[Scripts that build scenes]
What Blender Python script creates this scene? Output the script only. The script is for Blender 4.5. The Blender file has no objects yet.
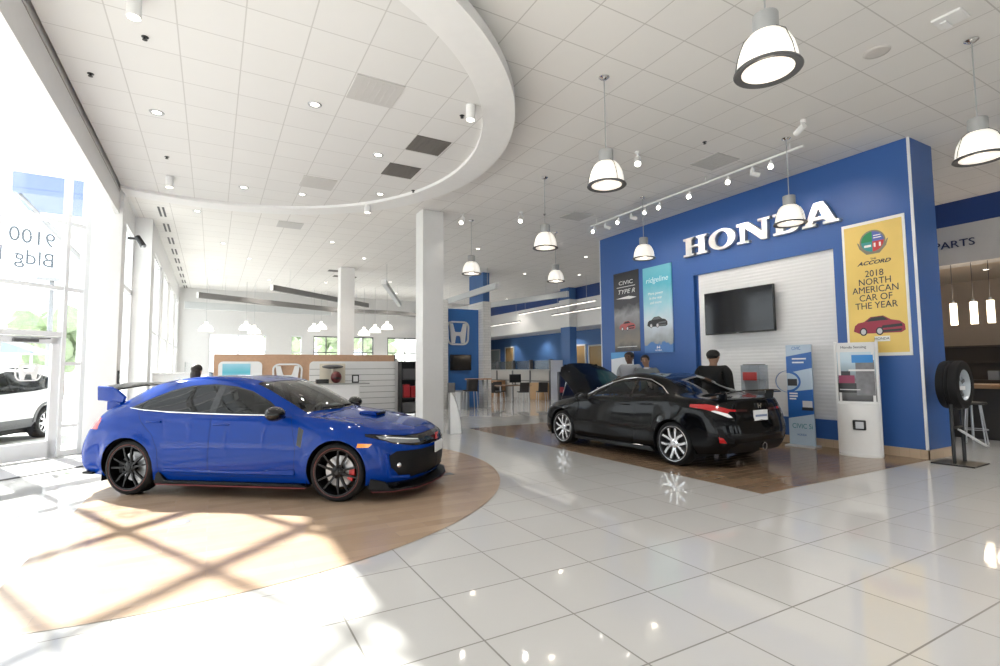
import bpy, bmesh, math, random
from mathutils import Vector, Matrix
random.seed(7)
SC = bpy.context.scene
COL = SC.collection
PI = math.pi
R = math.radians

# ------------------------------------------------------------------ materials
MATS = {}
def mat(name, col=(.8, .8, .8), rough=.5, metal=0., spec=.5, coat=0., emit=None, estr=0., noise=0., nscale=8., coat_r=.03):
    if name in MATS: return MATS[name]
    m = bpy.data.materials.new(name); m.use_nodes = True
    nt = m.node_tree; b = nt.nodes['Principled BSDF']
    b.inputs['Base Color'].default_value = (*col, 1)
    b.inputs['Roughness'].default_value = rough
    b.inputs['Metallic'].default_value = metal
    b.inputs['Specular IOR Level'].default_value = spec
    b.inputs['Coat Weight'].default_value = coat
    b.inputs['Coat Roughness'].default_value = coat_r
    if coat: b.inputs['Coat IOR'].default_value = 1.38
    if emit:
        b.inputs['Emission Color'].default_value = (*emit, 1)
        b.inputs['Emission Strength'].default_value = estr
    # a faint procedural variation keeps surfaces from being perfectly uniform
    tc = nt.nodes.new('ShaderNodeTexCoord'); n = nt.nodes.new('ShaderNodeTexNoise')
    n.inputs['Scale'].default_value = nscale; n.inputs['Detail'].default_value = 3
    nt.links.new(tc.outputs['Object'], n.inputs['Vector'])
    mx = nt.nodes.new('ShaderNodeMix'); mx.data_type = 'RGBA'
    k = noise if noise else .03
    mx.inputs[6].default_value = (*[c * (1 - k) for c in col], 1)
    mx.inputs[7].default_value = (*[min(1, c * (1 + k)) for c in col], 1)
    nt.links.new(n.outputs['Fac'], mx.inputs[0])
    nt.links.new(mx.outputs[2], b.inputs['Base Color'])
    MATS[name] = m
    return m

def glass(name, tint=(.9, .95, .95), trans=1., ior=1.5, rough=0., spec=1.):
    """Thin pane: tinted see-through mixed with a Fresnel reflection."""
    if name in MATS: return MATS[name]
    m = bpy.data.materials.new(name); m.use_nodes = True
    nt = m.node_tree; nt.nodes.clear()
    out = nt.nodes.new('ShaderNodeOutputMaterial')
    tr = nt.nodes.new('ShaderNodeBsdfTransparent'); tr.inputs[0].default_value = (*[c * trans for c in tint], 1)
    gl = nt.nodes.new('ShaderNodeBsdfGlossy'); gl.inputs['Roughness'].default_value = rough
    gl.inputs['Color'].default_value = (spec, spec, spec, 1)
    fr = nt.nodes.new('ShaderNodeFresnel')
    # same reflectance from both faces of the pane (no total internal reflection inside thin glass)
    ge = nt.nodes.new('ShaderNodeNewGeometry'); mr = nt.nodes.new('ShaderNodeMapRange')
    mr.inputs['To Min'].default_value = ior; mr.inputs['To Max'].default_value = 1 / ior
    nt.links.new(ge.outputs['Backfacing'], mr.inputs['Value']); nt.links.new(mr.outputs[0], fr.inputs[0])
    mx = nt.nodes.new('ShaderNodeMixShader')
    nt.links.new(fr.outputs[0], mx.inputs[0]); nt.links.new(tr.outputs[0], mx.inputs[1]); nt.links.new(gl.outputs[0], mx.inputs[2])
    nt.links.new(mx.outputs[0], out.inputs[0])
    MATS[name] = m
    return m

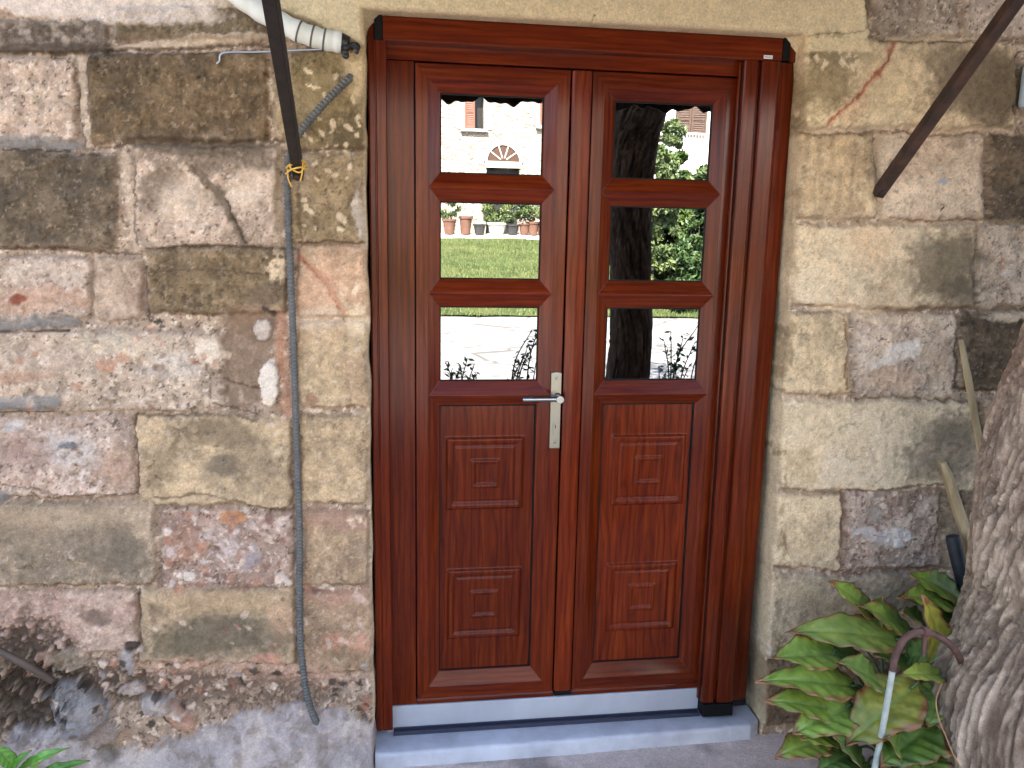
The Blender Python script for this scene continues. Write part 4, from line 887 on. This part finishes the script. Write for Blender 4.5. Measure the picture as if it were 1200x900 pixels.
def leaf_cloud(name, blobs, count, size, M, parent, seed, cols=None):
    """crown of separate small leaves in uneven clumps"""
    g = np.random.default_rng(seed); vs = []; fs = []
    cl = []
    for (c, rx, rz_, wt) in blobs:
        for k in range(int(9 * wt)):
            d = g.normal(size=3); d /= np.linalg.norm(d); q = np.array(c) + d * np.array([rx, rx, rz_]) * g.uniform(.45, 1.0)
            cl.append((q, rx * g.uniform(.22, .42)))
    for i in range(count):
        q, r_ = cl[g.integers(len(cl))]
        d = g.normal(size=3); d = d / np.linalg.norm(d) * r_ * g.uniform(0, 1) ** .4; p_ = q + d * np.array([1, 1, .8])
        a = g.normal(size=3); a /= np.linalg.norm(a); b_ = np.cross(a, g.normal(size=3)); b_ /= np.linalg.norm(b_)
        s_ = size * g.uniform(.6, 1.3); n0 = len(vs)
        vs += [p_ - a * s_, p_ + b_ * s_ * .38, p_ + a * s_, p_ - b_ * s_ * .38]; fs.append((n0, n0+1, n0+2, n0+3))
    me_ = bpy.data.meshes.new(name); me_.from_pydata([tuple(v) for v in vs], [], fs)
    return link(name, me_, M, parent, fixn=False)
def leaf_mat(name, c0, c1, c2):
    M = mat(name, c1, .55); t = NT(M); f = t.noise(t.pos(), 2.6, 3); f2 = t.noise(t.pos(), 24, 2)
    c = t.ramp(f, [(.35, c0), (.52, c1), (.68, c2)]); c = t.mix(c, t.ramp(f2, [(.3, .6), (.7, 1.3)]), .8, 'MULTIPLY'); t.base(c)
    t.b.inputs['Transmission Weight'].default_value = 0.0
    return M
M_LV = leaf_mat('foliage', (.03, .06, .012), (.06, .11, .02), (.11, .15, .03)); M_LV2 = leaf_mat('foliage_olive', (.05, .08, .03), (.10, .14, .05), (.16, .19, .06)); M_LVD = leaf_mat('foliage_dark', (.02, .045, .012), (.04, .08, .02), (.07, .11, .03))
tp = pts[-1]
for k in range(5):
    mb = MB(); q = k * 1.25; e_ = tp + Vector((math.cos(q) * .9, math.sin(q) * .7 - .3, .9 + .2 * k % .5))
    mb.tube(smooth_path([tp - Vector((0, 0, .12)), tp.lerp(e_, .5) + Vector((0, 0, .1)), e_], 10), list(np.linspace(.06, .02, 11)), 8); mb.build('limb', M_RUB, tr, 60)
leaf_cloud('crown', [((tp.x, tp.y - .4, tp.z + 1.1), 0.9, .5, 2), ((tp.x + .8, tp.y + .1, tp.z + 1.3), .8, .5, 1)], 1800, .05, M_LV, tr, 5)
# the orange wire hanging down the trunk
mb = MB(); mb.tube(smooth_path([P(1104, 800, -.60), P(1097, 820, -.64), P(1100, 842, -.655), P(1108, 862, -.66), P(1117, 884, -.66), P(1128, 905, -.66), P(1134, 930, -.66)], 50), .0016, 8)
tag(mb.build('trailing_wire', mat('orange_cord', (.34, .17, .06), .6), None, 180), 'thin orange wire trailing down over the foot of the tree trunk', 'wire')

# ------------------------------------------------------------------ sticks, tool, bent rod
M_STK = noisy_mat('dry_wood', (.22, .15, .07), (.46, .34, .19), 14, .85, .3, 120, .002, stretch=(1, 1, .12))
mb = MB(); mb.tube([P(1126, 398, -.02), P(1134, 440, -.05), P(1141, 480, -.08), P(1152, 540, -.13), P(1172, 640, -.2), P(1200, 800, -.30)], [.009, .0125, .012, .013, .013, .013], 7, True, .7)
tag(mb.build('thin_stick', M_STK, None, 50, bevel=None), 'thin dry stick leaning on the wall behind the tree, the higher one', 'stick')
mb = MB(); a = P(1102, 540, -.03); 
pth = [P(1104, 541, -.03), P(1110, 556, -.035), P(1120, 590, -.05), P(1131, 622, -.065), P(1139, 652, -.08), P(1150, 700, -.11), P(1175, 800, -.18)]
mb.tube(pth, [.019, .027, .030, .031, .028, .027, .026], 6, True, .55)
tag(mb.build('split_stake', M_STK, None, 25), 'split wooden stake leaning on the wall beside the black tool handle', 'stake')
tl = thing('garden_tool', 'garden tool with black rubber grip and rusty shaft leaning by the tree', 'garden tool', P(1150, 800, -.12))
mb = MB(); a, b_ = P(1116, 627, -.10), P(1131, 692, -.135); d = (b_ - a)
mb.tube([a, a + d * .02, a + d * .06, a + d * .5, a + d], [.012, .0205, .0225, .0225, .0215], 20); mb.build('grip', noisy_mat('grip_rubber', (.012, .012, .016), (.028, .028, .034), 40, .6, .2, 200, .001), tl, 50)
mb = MB(); mb.tube([a + d * 1.002, a + d * 1.5, a + d * 3.2], [.0175, .0175, .017], 16); mb.build('shaft', noisy_mat('rusty_shaft', (.05, .022, .014), (.11, .045, .025), 25, .7, .3, 160, .001), tl, 50)
rod = thing('bent_rod', 'bent pipe arching from the plant to the tree, pale below and rusty on top', 'bent rod', P(1022, 905, -.44))
YR = -.47
lo = smooth_path([P(1012, 960, YR), P(1024, 905, YR), P(1034, 855, YR), P(1041, 815, YR), P(1046, 785, YR)], 40)
mb = MB(); mb.tube(lo, .0085, 14); mb.build('pale_length', noisy_mat('flaking_paint', (.30, .31, .27), (.46, .46, .40), 30, .6, .2, 120, .001), rod, 60)
hi = smooth_path([P(1046, 786, YR), P(1049, 770, YR), P(1058, 751, YR), P(1070, 742, YR), P(1084, 740, YR), P(1100, 746, YR), P(1114, 756, YR), P(1124, 770, YR + .02), P(1130, 785, YR + .06)], 60)
M_RUST = noisy_mat('rust', (.06, .028, .022), (.14, .065, .05), 30, .75, .35, 140, .0015)
mb = MB(); mb.tube(hi, .0095, 14); i = int(.5 * len(hi)); dd = hi[i+1] - hi[i-1]; dd.normalize(); mb.tube([hi[i] - dd * .008, hi[i] + dd * .008], .0135, 14); mb.tube([hi[i] , P(1083, 757, YR), P(1082, 769, YR)], [.0075, .0065, .005], 10)
mb.build('rusty_bend', M_RUST, rod, 60)

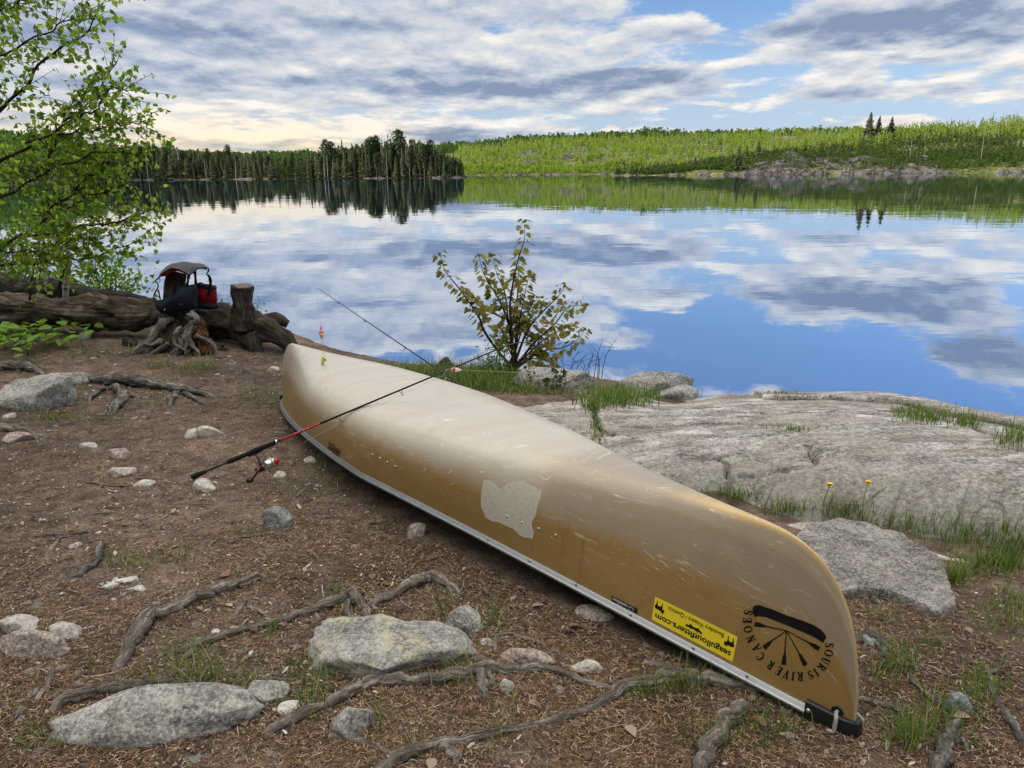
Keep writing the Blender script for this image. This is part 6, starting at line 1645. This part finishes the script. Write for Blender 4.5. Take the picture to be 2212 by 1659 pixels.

* EXERCISE INSTRUCTIONS: Take the records above from their first line through the line with "R = math.radians" and set those lines down word for word, minus the pictures.

* REPLY TO THE EXERCISE:
What Blender Python script creates this scene? Output the script only. The script is for Blender 4.5. The Blender file has no objects yet.
import bpy, bmesh, math, random
from mathutils import Vector, Matrix
random.seed(7)
SC = bpy.context.scene
COL = SC.collection
PI = math.pi
R = math.radians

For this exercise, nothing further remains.